KARACHI: Customs Appraisement South has temporarily suspended implementation of concessionary SRO 1125(I)/2011 for a large number of importers.
Appraisement West Collector Shahnaz Maqbool found that SRO 1125(I)/2011 was widely been misused causing loss to the national exchequer, primarily because of the confusions and contradictory provisions in the regulatory order.
The Appraisement West collector has already approached Federal Board of Revenue (FBR) seeking clarification pertaining to certain provisions of the said order to avoid misuse and leakage of revenue.
On the report of Shahnaz Maqbool, South Chief Collector Abdul Rasheed Shaikh issued an alert to all the collectorates including Appraisement East and Port Qasim to stop allowing benefit of the concessionary SRO until a clarification is received from the FBR.
Collector Shahnaz Maqbool has approached the FBR seeking clarifications pertaining to various provisions of SRO 1125(I)/2011, as the confusion created by over a dozen amendments in the SRO has left doors wide open for misuse.
Shahnaz Maqbool has taken the task to plug revenue leakage because of the misuse of concessionary regime. Sr No1 and 2 of Table I of SRO 1125(I)/2011 excludes the locally manufactured finished articles of leather and artificial leather and locally manufactured finished articles of textile and textile made ups.
However, serial No. 4 of Table II allows imported finished goods of the five value added textile sectors ready for use by the general public.

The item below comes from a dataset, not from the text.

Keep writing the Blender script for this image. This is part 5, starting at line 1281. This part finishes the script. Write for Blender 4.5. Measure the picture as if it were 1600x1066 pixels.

Shahnaz Maqbool said that finished goods even of the five sectors (e.g. shoes, garments, hand bags etc.) are not entitled to concessionary/reduced rate of value addition tax and income tax being excluded from the SRO.
Otherwise, exemption/concession on finished goods is not only against the spirit of SRO 1125(1)/2011, which was primarily issued to facilitate the export oriented sectors of the country, but also hampering the growth of the local manufacturing industry.